* BEGIN *

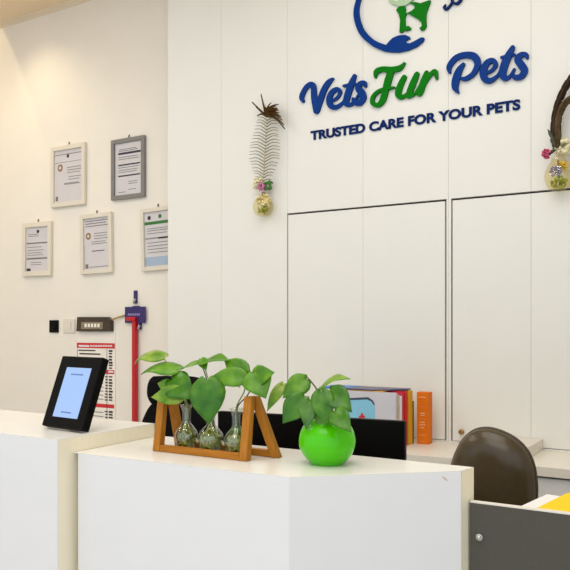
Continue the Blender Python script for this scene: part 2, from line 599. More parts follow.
certificate([(142.7, 209.5), (176, 205.5), (176.5, 268.5), (143.3, 272.2)], 'white framed certificate with a green band, partly hidden by the white wall end',
            M['frame_white'], .03, [(.0, 1, .2, .055, 'greenband'), (.0, 1, .9, .16, 'bluewash'), (.02, .98, .48, .02, 'ink'), (.5, .98, .485, .03, 'ink_dark')] + text(.1, .9, (.3, .34, .39, .56, .62, .68, .74)),
            [(.18, .1, .06, 'ink_dark'), (.58, .09, .06, 'greenband')])

# ------------------------------------------------------------------ small things on the left wall


def wallbox(name, q, d, m, parent=None, y=YL, bevel=0, loc=None):
    a, c = atY(q[0], q[1], y), atY(q[2], q[3], y)
    xm = (q[0] + q[2]) / 2
    a.z, c.z = atY(xm, q[1], y).z, atY(xm, q[3], y).z
    return boxobj(name, (min(a.x, c.x), y - d, min(a.z, c.z)), (max(a.x, c.x), y - .0004, max(a.z, c.z)), m, parent, bevel)


def wallprint(mb, q, yf):
    """thin printed mark whose rectangle q is given on the wall"""
    a, c = atY(q[0], q[1], YL), atY(q[2], q[3], YL)
    xm = (q[0] + q[2]) / 2
    a.z, c.z = atY(xm, q[1], YL).z, atY(xm, q[3], YL).z
    mb.box((min(a.x, c.x), yf - .0008, min(a.z, c.z)), (max(a.x, c.x), yf, max(a.z, c.z)))


c = atY(54.8, 332.6, YL)
r = empty('light_switch', c, 'small black switch plate on the left wall beside a white one', 'switch')
wallbox('plate', (50.3, 320.2, 59, 332.6), .012, M['black'], r, bevel=.002)
wallbox('rocker', (52.8, 323, 57, 330), .016, M['black'], r, bevel=.002)
c = atY(69.5, 332.6, YL)
r = empty('light_switch', c, 'white switch plate on the left wall between black switch and dark box', 'switch')
wallbox('plate', (64, 319, 75.5, 332.6), .012, M['whiteplastic'], r, bevel=.002)
wallbox('rocker', (67.5, 322, 72, 329.6), .017, M['whiteplastic'], r, bevel=.002)

# dark box
c = atY(96, 331, YL)
r = empty('wall_box', c, 'dark brown box with a tan label mounted above the red and white calendar', 'box')
b = MB()
P = [atY(x, y, YL) for x, y in ((80.2, 317), (110.5, 317), (113.8, 320.5), (113.8, 331.2), (79.4, 331.2))]
for p in P: p.y = YL - .0004
b.prism(P, (0, -.035, 0))
b.build('case', M['brownphoto'], r, bevel=.003)
pl = MB()
wallprint(pl, (84.5, 322, 106, 329), YL - .0356)
pl.build('label_plate', M['brownlight'], r)
pr = MB()
for k in range(5):
    wallprint(pr, (88 + k * 3.2, 323.6, 90.2 + k * 3.2, 327.2), YL - .0366)
pr.build('label_lettering', M['calpaper'], r)
a, e = atY(112.0, 319.8, YL - .030), atY(125.0, 315.4, YL - .006)
b = MB()
b.tube([a, (a + e) / 2 + Vector((0, 0, .004)), e], .007, 8)
b.build('cord', M['cord'], r, smooth=True, label='straw coloured cord end')

# calendar
c = atY(97, 425, YL)
r = empty('wall_calendar', c, 'white wall calendar with red bands and black columns behind the tablet stand', 'calendar')
wallbox('sheet', (78.2, 331.8, 115.6, 432), .006, M['calpaper'], r)
bl, b2, wp, gk = MB(), MB(), MB(), MB()
yf = YL - .0062
rd = MB()
wallprint(rd, (77.6, 343, 115.4, 348.2), yf - .001)
rd.build('red_band', M['redprint'], r)
rd = MB()
wallprint(rd, (104, 370, 114.8, 374), yf)
rd.build('red_band', M['redprint'], r)
rd = MB()
wallprint(rd, (78, 403.2, 114.8, 407), yf)
rd.build('red_band', M['redprint'], r)
wallprint(wp, (79.5, 345, 90, 346.8), yf - .002)
for k in range(9): wallprint(wp, (91 + k * 2.5, 345.1, 92.9 + k * 2.5, 346.7), yf - .002)
wallprint(bl, (79, 349.8, 96, 351), yf)
wallprint(bl, (80, 353.2, 101, 354.6), yf)
wallprint(gk, (77.8, 349, 78.3, 404), yf)
wallprint(gk, (107.2, 349, 107.8, 432), yf)
y = 350
while y < 430:
    if not (368 < y < 376 or 401 < y < 409):
        wallprint(bl, (109.4, y, 113.4 - random.uniform(0, 1), y + random.uniform(1.3, 2.2)), yf)
        if y > 376: wallprint(b2, (106.2 + random.uniform(-1, 0), y, 108.4, y + 1.2), yf - .001)
    y += 2.9
for y in (358, 362, 366, 378, 382, 386, 390, 394, 398, 411, 415, 419, 423):
    wallprint(gk, (80, y, 104, y + .8), yf)
for p in ((109, 371, 114, 372.6),): wallprint(wp, p, yf - .001)
b2.build('printed_dates', M['blackprint'], r)
bl.build('printed_dates', M['blackprint'], r)
gk.build('printed_text', M['ink'], r)
wp.build('white_lettering', M['whiteprint'], r)

# hooks
def hook(cx, y0, y1, label, knob=True):
    top, bot = atY(cx, y0, YL), atY(cx, y1, YL)
    rr = empty('wall_hook', bot, label, 'hook')
    b = MB()
    b.box((top.x - .016, YL - .014, bot.z), (top.x + .016, YL - .0004, top.z))
    b.build('back_plate', M['purple'], rr, bevel=.004)
    b = MB()
    z = bot.z + .012
    b.tube(smooth_path([(top.x, YL - .012, z + .02), (top.x + .004, YL - .03, z), (top.x + .022, YL - .05, z - .002), (top.x + .035, YL - .052, z + .022)], 5), .009, 8)
    b.build('prong', M['chrome'], rr, smooth=True)


hook(136.2, 290.5, 303.6, 'small dark purple hook stuck on the wall above the purple card')
hook(140.6, 318, 329.4, 'lower dark hook with white prong under the purple card')
r0 = atY(137, 322.5, YL)
r = empty('purple_card', r0, 'dark purple card with faint white lettering hung near the red pole', 'card')
a, e = atY(126.9, 307, YL), atY(147.4, 323, YL)
boxobj('card', (a.x, YL - .022, e.z), (e.x, YL - .018, a.z), M['purple'], r)
pr = MB()
for k in range(7):
    x = 130 + k * 1.75
    wallprint(pr, (x, 313.4, x + 1.2, 315.6), YL - .0222)
pr.build('lettering', M['lilacprint'], r)
bb = MB()
p = atY(137, 310, YL)
bb.box((p.x - .03, YL - .0178, p.z - .03), (p.x + .03, YL - .0004, p.z + .03))
bb.build('mounting_pad', M['purple'], r)
# red pole leaning on the wall
yp = YL - .046
tp = atY(133.3, 319.3, yp)
b = MB()
lx = atY(127.3, 319.3, yp).x
ztop = atY(133.3, 319.3, yp).z
yp = YL - .03
pole = empty('red_pole', (tp.x, yp, 0), 'tall red pole with a short bent top standing against the left wall', 'pole')
b.box((tp.x - .017, yp - .017, 0), (tp.x + .017, yp + .02, ztop - .012))
b.build('shaft', M['red'], pole, bevel=.006)
b = MB()
b.box((lx - .012, yp - .02, ztop - .012), (tp.x + .017, yp + .017, ztop + .018))
b.build('bent_top', M['red'], pole, bevel=.006)

# ------------------------------------------------------------------ the sign
sign = empty('wall_sign', atY(415, 140, YW), 'raised blue and green lettered sign with emblem on the white wall', 'sign')
sign.location.y = YW
SD = .015
_k = [0]


def stroke(pts, region, sc, name, m, parent=None, label=None, mb=None):
    """brush stroke traced in a zoomed crop: points (x, y, width)"""
    own = mb is None
    if own: mb = MB()
    x0, y0 = region
    path = smooth_path(pts, 6)
    ctr = []
    for x, y, wd in path:
        p = atY(x0 + x / sc, y0 + y / sc, YW)
        s = (p - CAM).dot(FWD) / F / sc
        ctr.append((p, max(wd, 3) * s / 2))
    _k[0] = (_k[0] + 1) % 9
    yf = YW - SD - _k[0] * .0005
    n = len(ctr)
    L, R = [], []
    for i, (p, h) in enumerate(ctr):
        t = ctr[min(i + 1, n - 1)][0] - ctr[max(i - 1, 0)][0]
        t.y = 0
        t.normalize()
        nn = Vector((-t.z, 0, t.x))
        L.append(p + nn * h)
        R.append(p - nn * h)
    cols = list(zip(L, R))
    # round caps
    def cap(i, sgn):
        p, h = ctr[i]
        t = (ctr[1][0] - ctr[0][0]) if i == 0 else (ctr[-1][0] - ctr[-2][0])
        t.y = 0
        t = t.normalized() * (-1 if i == 0 else 1)
        nn = (cols[i][0] - p).normalized()
        return [(p + nn * h * math.cos(a) + t * h * math.sin(a), p - nn * h * math.cos(a) + t * h * math.sin(a)) for a in (PI * .18, PI * .34, PI * .46)]
    cols = cap(0, 1)[::-1] + cols + cap(n - 1, 1)
    fr, bk = [], []
    for l, r_ in cols:
        yf -= .00004
        fr.append([mb.bm.verts.new((v.x, yf, v.z)) for v in (l, r_)])
        bk.append([mb.bm.verts.new((v.x, YW - .0004, v.z)) for v in (l, r_)])
    for i in range(len(cols) - 1):
        a, c = fr[i], fr[i + 1]
        e, f = bk[i], bk[i + 1]
        mb.bm.faces.new((a[0], a[1], c[1], c[0]))
        mb.bm.faces.new((e[0], f[0], f[1], e[1]))
        mb.bm.faces.new((a[0], c[0], f[0], e[0]))
        mb.bm.faces.new((a[1], e[1], f[1], c[1]))
    for i in (0, -1):
        mb.bm.faces.new((fr[i][0], fr[i][1], bk[i][1], bk[i][0]))
    if own:
        return mb.build(name, m, parent or sign, label=label)
    return mb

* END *

• WHAT NEEDS TO BE DONE:
In the data above, please extract the lines from the first one through the line with "mb.box((min(a.x, c.x), yf", exactly, and keep pictures out.

• SOLUTION TO THIS TASK:
Continue the Blender Python script for this scene: part 2, from line 599. More parts follow.
certificate([(142.7, 209.5), (176, 205.5), (176.5, 268.5), (143.3, 272.2)], 'white framed certificate with a green band, partly hidden by the white wall end',
            M['frame_white'], .03, [(.0, 1, .2, .055, 'greenband'), (.0, 1, .9, .16, 'bluewash'), (.02, .98, .48, .02, 'ink'), (.5, .98, .485, .03, 'ink_dark')] + text(.1, .9, (.3, .34, .39, .56, .62, .68, .74)),
            [(.18, .1, .06, 'ink_dark'), (.58, .09, .06, 'greenband')])

# ------------------------------------------------------------------ small things on the left wall


def wallbox(name, q, d, m, parent=None, y=YL, bevel=0, loc=None):
    a, c = atY(q[0], q[1], y), atY(q[2], q[3], y)
    xm = (q[0] + q[2]) / 2
    a.z, c.z = atY(xm, q[1], y).z, atY(xm, q[3], y).z
    return boxobj(name, (min(a.x, c.x), y - d, min(a.z, c.z)), (max(a.x, c.x), y - .0004, max(a.z, c.z)), m, parent, bevel)


def wallprint(mb, q, yf):
    """thin printed mark whose rectangle q is given on the wall"""
    a, c = atY(q[0], q[1], YL), atY(q[2], q[3], YL)
    xm = (q[0] + q[2]) / 2
    a.z, c.z = atY(xm, q[1], YL).z, atY(xm, q[3], YL).z
    mb.box((min(a.x, c.x), yf - .0008, min(a.z, c.z)), (max(a.x, c.x), yf, max(a.z, c.z)))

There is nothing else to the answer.